Despite the obvious difficulty in replacing the two leaders, there is reason to believe the Crimson’s depth will be enough to keep its streak of 25 straight league wins going next season. The team didn’t miss a beat when both Lingman and Bergman rested injuries at the end of the league schedule, and a strong recruiting class will be coming in to add fresh talent to the Ivy dynasty.
It will be harder, however, to retain the sense of direction that both players gave to the program.
“What was really important for me was seeing our team get so much stronger by the time I left,” Bergman said. “That’s always something special, coming in with a fellow freshman and trying to build the team together, going through the same ups and downs.
“[Susanna and I] both came in with the same goal in mind—to do all we could to improve the team and program.”

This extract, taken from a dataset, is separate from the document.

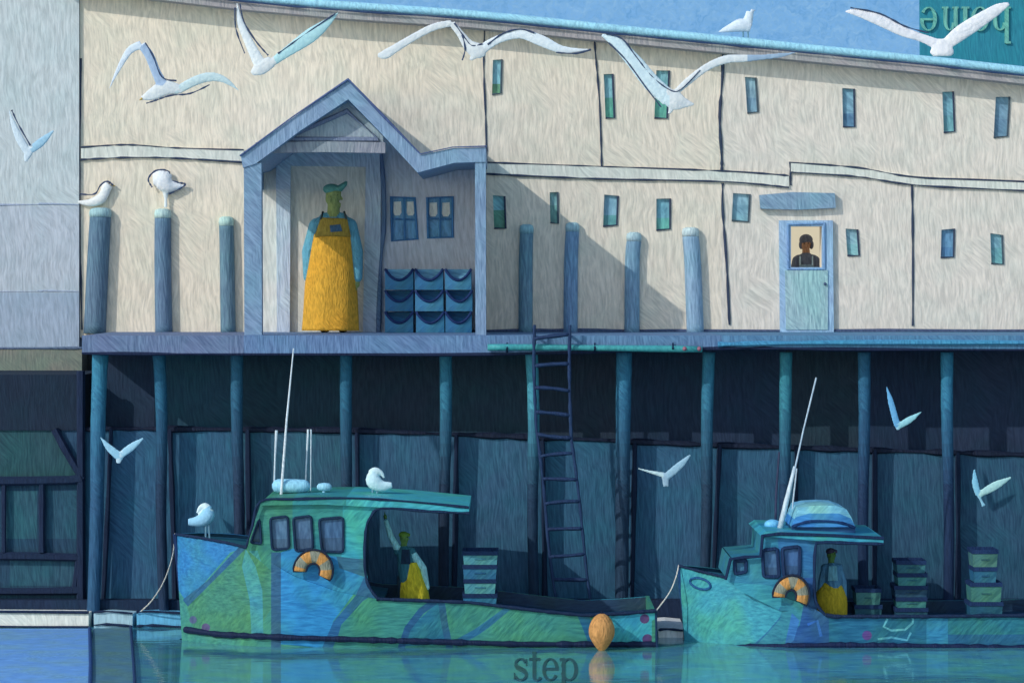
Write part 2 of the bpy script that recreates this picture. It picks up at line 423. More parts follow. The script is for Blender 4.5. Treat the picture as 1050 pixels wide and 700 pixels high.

The two players began to noticeably improve the team in their sophomore year, when Harvard won its first Ivy title since 1999, beating Penn to snap the Quakers’ 22-match league winning streak and advancing to the third round of the NCAA tournament.
Since then, Bergman and Lingman have made sure that Harvard has not dropped a single Ivy match, let alone loosened its grip on the Ivy title or failed to advance to the postseason.
“It’s hard to differentiate between the seniors,” Anderson said. “They’ve really been a powerful force on the team [due to] their work ethic and their mental toughness. The feel of the team will change...we’ll miss having them there.”